I\’m encouraging every Provo Labs portfolio company to set up a shareable Google spreadsheet to keep track of daily web statistics. One of the keys to success in an online company is to look at very simple web stats every day to find opportunities and problems. For example, someone needs to look every day at the top referrers to your web site and the top search terms that are bringing you visitors. Every domain that sends you traffic becomes an important part of your company\’s ecosystem. These partners need to be watched, tended, encouraged, and rewarded.
I like to look at the top 5 referrers every day and log them in the spreadsheet. I hope to see new top referrers regularly as we get more sites linking to us. But I also check for declining referrers, sites that used to send us lots of traffic but no longer do.
If you have a small team, the Google spreadsheet is perfect. Each person can update their own little piece. Whoever is over sales can input the daily revenue numbers. Customer service can track number of calls and emails. Your marketing team can input how many emails went out, new affiliates, new landing pages, and how many new incoming links were recruited. You can also keep track of new articles published online as well as press releases–both of which help with search engine rankings. And you can have a separate tab to keep track of your SEO efforts and your rankings over time.
Another good use of a Google spreadsheet for a startup is to keep track of the cap table–who owns the company, who has options or warrants, and how the ownership changes after each round of investment. Cap tables are notoriously difficult to keep track of. You don\’t think about them every day. But when an investor or employee needs to look at the ownership structure, it would be nice to invite them to View the current spreadsheet, but not have Edit rights.
Google spreadsheets are fantastic. The shareability outweights some of the current limitations for simple applications like daily stats and cap tables.
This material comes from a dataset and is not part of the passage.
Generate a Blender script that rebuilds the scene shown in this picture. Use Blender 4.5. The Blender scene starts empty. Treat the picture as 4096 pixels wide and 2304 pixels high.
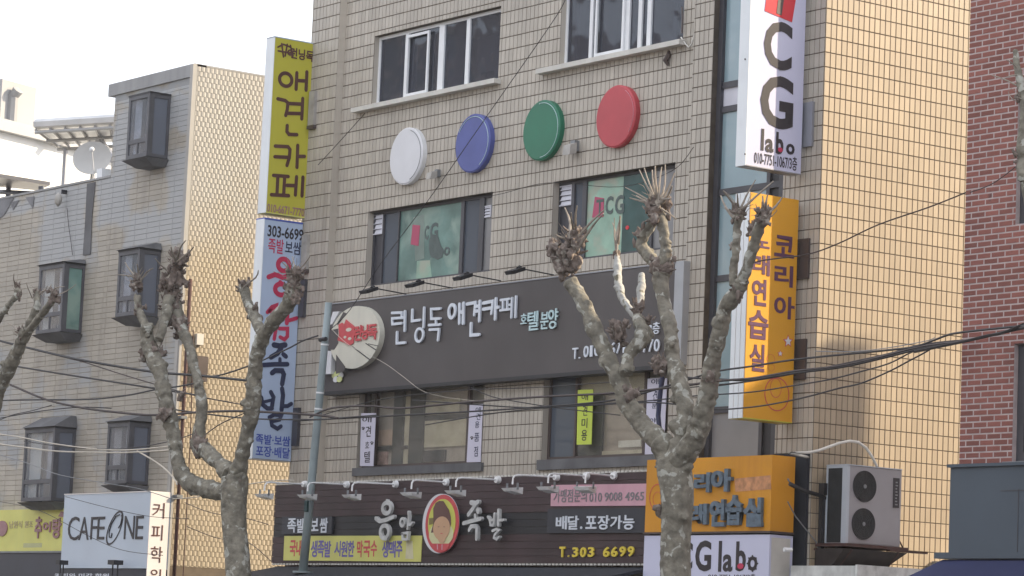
import bpy, math, random
import numpy as np
from mathutils import Vector, Matrix, noise as mnoise
random.seed(7)
SC = bpy.context.scene
COL = SC.collection

# ------------------------------------------------------------------ camera, sky, sun, exposure
FPX = 12287.0
YAW, PITCH, ROLL = math.radians(-53.42), math.radians(6.9), math.radians(2.44)
def _rot():
    cy, sy, cp, sp = math.cos(YAW), math.sin(YAW), math.cos(PITCH), math.sin(PITCH)
    fwd = np.array([sy*cp, cy*cp, sp]); right = np.array([cy, -sy, 0.0]); down = np.cross(fwd, right)
    cr, sr = math.cos(ROLL), math.sin(ROLL)
    return np.array([[cr, -sr, 0], [sr, cr, 0], [0, 0, 1]]) @ np.array([right, down, fwd])
RM = _rot()
CAM = np.array([31.181, -28.371, 1.6])
cd = bpy.data.cameras.new('camera'); cam = bpy.data.objects.new('camera', cd); COL.objects.link(cam)
cd.sensor_width = 36.0; cd.lens = FPX/4096*36; cd.clip_end = 2000; cd.clip_start = .5
M = Matrix.Identity(4)
for i in range(3):
    M[i][0] = RM[0][i]; M[i][1] = -RM[1][i]; M[i][2] = -RM[2][i]; M[i][3] = CAM[i]
cam.matrix_world = M
SC.camera = cam

SUN_EL = math.radians(30); SUN_AZ = math.atan2(1.0, 2.0)          # sun stands towards (+1,+2) in plan, behind the street front
w = bpy.data.worlds.new('World'); SC.world = w; w.use_nodes = True
nt = w.node_tree; bg = nt.nodes['Background']
sky = nt.nodes.new('ShaderNodeTexSky'); sky.sky_type = 'NISHITA'; sky.sun_disc = False
sky.sun_elevation = SUN_EL; sky.sun_rotation = SUN_AZ; sky.dust_density = 4.0; sky.air_density = 1.0
veil = nt.nodes.new('ShaderNodeMix'); veil.data_type = 'RGBA'; veil.inputs[0].default_value = 0.72   # thin bright overcast veil
veil.inputs[7].default_value = (9.2, 9.5, 10.3, 1)
nt.links.new(sky.outputs[0], veil.inputs[6]); nt.links.new(veil.outputs[2], bg.inputs[0]); bg.inputs[1].default_value = 0.12
sd = bpy.data.lights.new('sun', 'SUN'); sd.energy = 4.9; sd.angle = math.radians(.6); sd.color = (1.0, .83, .60)
sun = bpy.data.objects.new('sun', sd); COL.objects.link(sun)
sv = Vector((math.sin(SUN_AZ)*math.cos(SUN_EL), math.cos(SUN_AZ)*math.cos(SUN_EL), math.sin(SUN_EL)))
sun.rotation_euler = sv.to_track_quat('Z', 'Y').to_euler(); sun.location = (10, 20, 40)
SC.view_settings.view_transform = 'Standard'; SC.view_settings.look = 'None'
SC.view_settings.exposure = 0.86; SC.view_settings.gamma = 1.0; SC.view_settings.use_curve_mapping = False
SC.render.engine = 'CYCLES'; SC.cycles.use_denoising = True
SC.cycles.max_bounces = 6; SC.cycles.transparent_max_bounces = 8
SC.cycles.filter_width = 1.5

# thin bright haze between the camera and the far end of the street
hm = bpy.data.materials.new('haze_air'); hm.use_nodes = True; ht = hm.node_tree; ht.nodes.remove(ht.nodes['Principled BSDF'])
hv = ht.nodes.new('ShaderNodeVolumePrincipled'); hv.inputs['Density'].default_value = .0003; hv.inputs['Color'].default_value = (.93, .95, 1, 1); hv.inputs['Anisotropy'].default_value = .35
ht.links.new(hv.outputs[0], ht.nodes['Material Output'].inputs['Volume'])
hb = bpy.data.meshes.new('haze'); X0, Z0, Z1 = 260, -1.0, 30.0
hb.from_pydata([(x, y, z) for x in (-X0, X0) for y in (-X0, X0) for z in (Z0, Z1)], [], [(0, 1, 3, 2), (4, 6, 7, 5), (0, 4, 5, 1), (2, 3, 7, 6), (0, 2, 6, 4), (1, 5, 7, 3)]); hb.materials.append(hm)
ho = bpy.data.objects.new('haze', hb); COL.objects.link(ho); ho['kind'] = 'stuff'; ho['label'] = 'thin pale haze filling the whole street'; ho['category'] = 'haze'
SC.cycles.volume_bounces = 0; SC.cycles.volume_max_steps = 32; SC.cycles.volume_step_rate = 4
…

Sometimes the opposite is true. Some online applications have shareability but their limitations outweight that fact. When one of my startups tried Quickbooks Online a couple years ago, I love it for its shareability, but the person who used it everyday found the data entry so tedious that it wasted his time. So we switched back to the software version.
What online apps do you find most useful for your startup company?
2 thoughts on “Google Spreadsheets”
Thanks for the note about Google spreadsheets, Paul. Just yesterday I was looking for a way to share our database of leads we got a tradeshow with my employees, and this looks like it might be a great answer.
As far as other online apps go, we use backpack extensively both to share files and to keep track of our priorities.
Paul, what about security? Web traffic would be great for shared Google spreadshets. I’ve used Google’s shared calendar before, but not for anything mentioning a company name or other appoinmtnets I would not want public on the Internet.
I’m not sure I would want a cap table out there?